As an IT contractor, I was tasked with fixing an issue in a client's software which made simple use of a third-party library to encrypt or decrypt byte strings. For reasons relating to AWS temporary access tokens, the library required occasional reinitialisation for a fresh access token to be acquired (via AWS EKS) and used.
I came up with a simple solution in which initialization and use of this library was relegated to a child process forked for the purpose, with input and output strings passed each way in hex via a couple of pipes. Then to reinitialize the library the parent could simply kill the child process and fork a new one.
Seems pretty standard stuff, used everywhere in Unix. But the client rep said this might cause problems in a Kubernetes pod, relating to access rights and process monitoring among other things. Is he correct, or is he (as I suspect) being an over-cautious pearl clutcher?
If he is right then what kind of problems can arise, and how can these be avoided?

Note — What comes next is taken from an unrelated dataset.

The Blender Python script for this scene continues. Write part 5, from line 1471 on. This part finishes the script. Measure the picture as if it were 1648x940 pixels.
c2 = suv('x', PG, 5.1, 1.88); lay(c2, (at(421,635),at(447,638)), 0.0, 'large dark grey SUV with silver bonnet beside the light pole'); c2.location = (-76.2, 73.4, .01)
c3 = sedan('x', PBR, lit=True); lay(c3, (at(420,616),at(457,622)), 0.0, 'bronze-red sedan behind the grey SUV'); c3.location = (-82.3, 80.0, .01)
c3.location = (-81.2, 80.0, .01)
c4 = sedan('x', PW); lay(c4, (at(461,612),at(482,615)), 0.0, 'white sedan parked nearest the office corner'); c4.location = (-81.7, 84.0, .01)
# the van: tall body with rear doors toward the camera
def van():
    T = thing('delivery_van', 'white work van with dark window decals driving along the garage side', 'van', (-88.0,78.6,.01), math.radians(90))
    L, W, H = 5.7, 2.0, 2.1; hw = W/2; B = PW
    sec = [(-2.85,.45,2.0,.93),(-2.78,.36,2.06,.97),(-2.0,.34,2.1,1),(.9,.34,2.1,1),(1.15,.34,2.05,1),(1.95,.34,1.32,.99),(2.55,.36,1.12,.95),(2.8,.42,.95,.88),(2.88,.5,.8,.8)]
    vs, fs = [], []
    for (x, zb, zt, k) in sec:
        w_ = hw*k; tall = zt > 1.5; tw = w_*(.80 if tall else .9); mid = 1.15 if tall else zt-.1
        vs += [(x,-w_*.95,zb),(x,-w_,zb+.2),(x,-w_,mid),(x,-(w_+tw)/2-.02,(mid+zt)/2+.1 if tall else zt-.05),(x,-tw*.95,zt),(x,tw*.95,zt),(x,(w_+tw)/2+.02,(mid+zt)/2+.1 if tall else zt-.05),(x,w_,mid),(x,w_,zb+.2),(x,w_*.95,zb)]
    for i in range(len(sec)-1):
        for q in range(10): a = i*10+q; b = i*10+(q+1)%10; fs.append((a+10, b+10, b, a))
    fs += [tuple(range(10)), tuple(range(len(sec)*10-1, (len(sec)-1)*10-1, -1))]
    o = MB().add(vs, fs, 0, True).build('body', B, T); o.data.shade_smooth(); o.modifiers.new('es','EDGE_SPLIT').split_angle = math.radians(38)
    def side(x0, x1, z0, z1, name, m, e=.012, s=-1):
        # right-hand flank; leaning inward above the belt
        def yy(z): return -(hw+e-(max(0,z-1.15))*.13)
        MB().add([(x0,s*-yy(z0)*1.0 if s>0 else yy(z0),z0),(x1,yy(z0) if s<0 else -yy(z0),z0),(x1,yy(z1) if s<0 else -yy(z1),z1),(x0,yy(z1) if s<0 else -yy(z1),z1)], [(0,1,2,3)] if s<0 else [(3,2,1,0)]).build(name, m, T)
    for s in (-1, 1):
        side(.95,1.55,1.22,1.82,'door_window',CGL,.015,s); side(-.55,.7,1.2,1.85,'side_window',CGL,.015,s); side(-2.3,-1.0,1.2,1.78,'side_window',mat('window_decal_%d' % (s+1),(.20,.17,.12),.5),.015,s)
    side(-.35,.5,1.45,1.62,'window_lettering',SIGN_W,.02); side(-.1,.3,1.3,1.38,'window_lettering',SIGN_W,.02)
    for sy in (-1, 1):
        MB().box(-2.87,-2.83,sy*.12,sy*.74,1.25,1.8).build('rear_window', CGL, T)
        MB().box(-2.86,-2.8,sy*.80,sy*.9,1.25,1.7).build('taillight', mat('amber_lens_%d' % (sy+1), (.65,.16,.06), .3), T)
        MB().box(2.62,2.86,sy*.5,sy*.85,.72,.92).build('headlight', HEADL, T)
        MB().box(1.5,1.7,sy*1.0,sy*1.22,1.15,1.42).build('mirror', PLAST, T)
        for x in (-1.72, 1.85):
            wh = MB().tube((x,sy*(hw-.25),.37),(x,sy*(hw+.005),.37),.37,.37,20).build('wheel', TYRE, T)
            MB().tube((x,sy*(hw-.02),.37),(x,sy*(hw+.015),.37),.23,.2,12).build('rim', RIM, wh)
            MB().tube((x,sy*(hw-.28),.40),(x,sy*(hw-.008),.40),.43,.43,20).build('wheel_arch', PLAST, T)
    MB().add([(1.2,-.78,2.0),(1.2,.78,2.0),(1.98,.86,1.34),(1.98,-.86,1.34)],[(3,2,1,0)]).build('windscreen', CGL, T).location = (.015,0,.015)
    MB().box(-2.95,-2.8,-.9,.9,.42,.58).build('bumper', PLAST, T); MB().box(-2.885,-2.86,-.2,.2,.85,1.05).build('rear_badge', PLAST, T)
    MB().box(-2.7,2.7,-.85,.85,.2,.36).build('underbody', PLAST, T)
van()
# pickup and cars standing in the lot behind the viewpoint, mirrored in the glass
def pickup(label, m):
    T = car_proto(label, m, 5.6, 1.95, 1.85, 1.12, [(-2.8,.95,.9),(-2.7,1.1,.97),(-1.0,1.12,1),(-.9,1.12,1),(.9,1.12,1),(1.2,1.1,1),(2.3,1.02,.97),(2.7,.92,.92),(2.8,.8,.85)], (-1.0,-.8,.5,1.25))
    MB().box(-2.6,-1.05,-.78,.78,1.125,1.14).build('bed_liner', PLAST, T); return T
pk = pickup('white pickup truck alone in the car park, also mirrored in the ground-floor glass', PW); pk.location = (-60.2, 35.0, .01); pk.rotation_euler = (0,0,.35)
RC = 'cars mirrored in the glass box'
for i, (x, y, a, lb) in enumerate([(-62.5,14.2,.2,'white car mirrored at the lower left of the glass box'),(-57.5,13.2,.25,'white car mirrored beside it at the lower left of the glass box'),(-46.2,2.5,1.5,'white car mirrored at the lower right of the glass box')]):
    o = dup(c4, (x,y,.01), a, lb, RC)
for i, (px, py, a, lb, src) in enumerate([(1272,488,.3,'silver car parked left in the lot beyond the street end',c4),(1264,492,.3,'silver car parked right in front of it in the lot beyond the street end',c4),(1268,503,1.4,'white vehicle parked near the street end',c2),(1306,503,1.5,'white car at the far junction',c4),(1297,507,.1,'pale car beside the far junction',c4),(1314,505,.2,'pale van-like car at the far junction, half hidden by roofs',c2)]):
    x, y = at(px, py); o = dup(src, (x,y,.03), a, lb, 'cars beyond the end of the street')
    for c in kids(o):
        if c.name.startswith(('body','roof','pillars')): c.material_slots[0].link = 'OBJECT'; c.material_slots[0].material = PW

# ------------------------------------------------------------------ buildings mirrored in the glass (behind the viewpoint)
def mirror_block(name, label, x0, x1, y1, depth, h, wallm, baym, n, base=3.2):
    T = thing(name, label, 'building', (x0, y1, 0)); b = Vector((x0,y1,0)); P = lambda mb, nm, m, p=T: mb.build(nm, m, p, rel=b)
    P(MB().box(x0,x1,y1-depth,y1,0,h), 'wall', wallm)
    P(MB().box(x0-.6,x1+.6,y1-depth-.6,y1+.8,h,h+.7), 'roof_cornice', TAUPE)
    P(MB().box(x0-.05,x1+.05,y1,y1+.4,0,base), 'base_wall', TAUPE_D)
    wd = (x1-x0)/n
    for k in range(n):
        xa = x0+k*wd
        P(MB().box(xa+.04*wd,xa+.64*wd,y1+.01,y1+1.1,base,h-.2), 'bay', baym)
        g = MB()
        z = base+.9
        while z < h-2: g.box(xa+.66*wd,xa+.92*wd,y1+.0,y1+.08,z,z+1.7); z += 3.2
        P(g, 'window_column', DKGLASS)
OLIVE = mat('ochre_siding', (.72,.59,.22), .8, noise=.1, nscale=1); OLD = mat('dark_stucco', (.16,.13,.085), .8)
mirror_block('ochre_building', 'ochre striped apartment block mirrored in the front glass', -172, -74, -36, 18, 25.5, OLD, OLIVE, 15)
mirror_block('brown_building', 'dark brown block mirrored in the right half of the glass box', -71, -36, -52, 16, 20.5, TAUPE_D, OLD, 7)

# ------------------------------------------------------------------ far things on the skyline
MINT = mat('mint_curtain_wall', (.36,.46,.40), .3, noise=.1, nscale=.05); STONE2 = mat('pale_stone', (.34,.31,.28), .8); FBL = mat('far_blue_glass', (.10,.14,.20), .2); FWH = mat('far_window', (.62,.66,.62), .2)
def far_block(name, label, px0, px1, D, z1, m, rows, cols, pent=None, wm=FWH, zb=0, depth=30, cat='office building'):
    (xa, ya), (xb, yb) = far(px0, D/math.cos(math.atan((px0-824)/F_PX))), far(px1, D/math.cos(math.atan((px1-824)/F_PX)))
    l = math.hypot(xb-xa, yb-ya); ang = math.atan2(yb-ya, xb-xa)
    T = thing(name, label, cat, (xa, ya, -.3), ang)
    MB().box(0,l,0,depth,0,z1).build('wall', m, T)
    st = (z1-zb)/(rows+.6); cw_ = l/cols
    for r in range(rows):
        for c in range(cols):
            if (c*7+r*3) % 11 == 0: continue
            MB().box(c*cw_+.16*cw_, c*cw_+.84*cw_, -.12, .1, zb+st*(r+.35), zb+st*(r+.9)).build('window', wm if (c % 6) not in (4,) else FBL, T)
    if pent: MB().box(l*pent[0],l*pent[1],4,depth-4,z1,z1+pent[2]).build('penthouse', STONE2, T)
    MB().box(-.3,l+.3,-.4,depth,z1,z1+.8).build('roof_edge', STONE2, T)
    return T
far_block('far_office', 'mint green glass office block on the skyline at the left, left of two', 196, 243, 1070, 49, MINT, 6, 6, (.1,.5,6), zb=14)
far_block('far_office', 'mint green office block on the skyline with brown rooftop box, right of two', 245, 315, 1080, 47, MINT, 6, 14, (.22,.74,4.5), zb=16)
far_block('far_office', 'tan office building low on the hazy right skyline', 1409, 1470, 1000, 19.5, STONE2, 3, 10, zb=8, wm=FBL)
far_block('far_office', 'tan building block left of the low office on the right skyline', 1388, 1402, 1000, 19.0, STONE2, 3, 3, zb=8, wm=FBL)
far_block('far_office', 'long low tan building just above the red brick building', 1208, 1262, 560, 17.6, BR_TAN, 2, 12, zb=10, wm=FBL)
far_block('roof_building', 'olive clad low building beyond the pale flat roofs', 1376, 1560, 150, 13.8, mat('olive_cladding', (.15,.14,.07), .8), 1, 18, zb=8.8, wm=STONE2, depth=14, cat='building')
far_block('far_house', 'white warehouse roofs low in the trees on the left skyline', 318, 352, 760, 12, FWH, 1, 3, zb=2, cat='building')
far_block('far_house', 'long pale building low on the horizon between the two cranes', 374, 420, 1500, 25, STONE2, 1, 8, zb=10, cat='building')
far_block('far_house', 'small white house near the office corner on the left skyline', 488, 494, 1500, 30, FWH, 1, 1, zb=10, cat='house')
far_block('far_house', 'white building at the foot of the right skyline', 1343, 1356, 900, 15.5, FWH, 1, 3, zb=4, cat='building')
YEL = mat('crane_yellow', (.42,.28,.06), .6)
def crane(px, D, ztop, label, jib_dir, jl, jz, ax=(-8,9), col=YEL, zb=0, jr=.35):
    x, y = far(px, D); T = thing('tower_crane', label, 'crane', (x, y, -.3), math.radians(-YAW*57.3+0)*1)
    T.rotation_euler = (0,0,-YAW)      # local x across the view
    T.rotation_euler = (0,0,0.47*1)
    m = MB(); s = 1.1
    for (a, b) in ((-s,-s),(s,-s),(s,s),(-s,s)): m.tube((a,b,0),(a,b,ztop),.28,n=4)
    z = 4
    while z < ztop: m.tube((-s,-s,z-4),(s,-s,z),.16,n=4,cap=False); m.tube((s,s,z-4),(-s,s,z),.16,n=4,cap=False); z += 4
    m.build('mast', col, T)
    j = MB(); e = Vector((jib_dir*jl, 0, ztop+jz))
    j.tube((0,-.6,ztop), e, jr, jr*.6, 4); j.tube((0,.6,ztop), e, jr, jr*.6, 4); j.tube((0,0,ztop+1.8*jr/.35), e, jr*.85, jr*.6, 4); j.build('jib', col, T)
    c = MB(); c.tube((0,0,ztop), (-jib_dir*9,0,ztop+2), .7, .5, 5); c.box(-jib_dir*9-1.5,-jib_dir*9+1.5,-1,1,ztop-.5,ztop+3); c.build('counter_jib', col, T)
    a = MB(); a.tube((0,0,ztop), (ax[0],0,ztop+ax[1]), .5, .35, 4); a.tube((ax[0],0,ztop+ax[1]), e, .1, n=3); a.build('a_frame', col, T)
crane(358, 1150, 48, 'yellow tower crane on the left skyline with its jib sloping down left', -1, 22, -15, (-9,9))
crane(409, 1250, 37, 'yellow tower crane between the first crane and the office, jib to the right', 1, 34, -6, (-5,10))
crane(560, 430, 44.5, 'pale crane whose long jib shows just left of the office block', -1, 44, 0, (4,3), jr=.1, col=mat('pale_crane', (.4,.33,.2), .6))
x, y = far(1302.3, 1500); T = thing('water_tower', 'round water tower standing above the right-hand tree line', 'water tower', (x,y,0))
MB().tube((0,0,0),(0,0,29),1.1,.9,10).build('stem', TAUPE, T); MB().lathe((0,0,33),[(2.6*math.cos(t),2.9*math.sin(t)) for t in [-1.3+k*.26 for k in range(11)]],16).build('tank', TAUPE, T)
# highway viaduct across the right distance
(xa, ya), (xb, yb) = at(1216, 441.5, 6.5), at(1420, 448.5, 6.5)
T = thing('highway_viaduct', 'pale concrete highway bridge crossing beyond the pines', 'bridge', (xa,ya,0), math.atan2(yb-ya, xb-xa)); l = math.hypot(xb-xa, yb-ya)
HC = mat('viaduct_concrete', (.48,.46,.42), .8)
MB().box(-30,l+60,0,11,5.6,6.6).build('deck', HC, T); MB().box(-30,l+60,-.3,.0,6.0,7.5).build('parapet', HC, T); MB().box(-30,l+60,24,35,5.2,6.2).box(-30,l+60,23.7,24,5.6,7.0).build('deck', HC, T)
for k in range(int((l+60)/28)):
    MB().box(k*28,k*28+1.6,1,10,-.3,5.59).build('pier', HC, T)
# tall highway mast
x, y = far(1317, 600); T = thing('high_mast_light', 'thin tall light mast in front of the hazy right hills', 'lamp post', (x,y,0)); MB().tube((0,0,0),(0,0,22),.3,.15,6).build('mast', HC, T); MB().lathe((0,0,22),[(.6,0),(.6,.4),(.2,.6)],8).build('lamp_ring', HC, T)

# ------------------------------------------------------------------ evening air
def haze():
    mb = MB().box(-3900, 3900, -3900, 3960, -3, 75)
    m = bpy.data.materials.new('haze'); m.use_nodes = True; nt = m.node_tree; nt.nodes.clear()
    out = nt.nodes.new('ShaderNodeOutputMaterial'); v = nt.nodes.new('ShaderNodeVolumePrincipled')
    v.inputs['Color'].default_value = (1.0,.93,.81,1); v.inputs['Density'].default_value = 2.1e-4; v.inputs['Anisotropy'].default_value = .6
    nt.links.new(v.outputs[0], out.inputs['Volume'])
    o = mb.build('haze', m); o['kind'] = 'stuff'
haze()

But the client rep said this might cause problems in a Kubernetes pod, relating to access rights and process monitoring among other things.
There is nothing special about kubernetes with respect to child processes and access rights. It's just Unix processes: a child runs with the same credentials as the parent and can access the same files and other resources as the parent.
The process monitoring question is worth exploring in a little more detail. Typically, we say that containers in general -- not just in Kubernetes, but in docker/podman/etc as well -- should have a single entrypoint. In other words, you don't want to create a single container running multiple services, like a webserver and a database. This is because in a multi-entrypoint container, the failure of a service is hidden from the container management tools, so the container runtime can't destroy and re-create the container in response to the service failure.
As long as your application is able to respond properly to the child process dying unexpectedly -- both by calling wait()
on it to clean up the process entry and properly respawning it when necessary -- you're in good shape.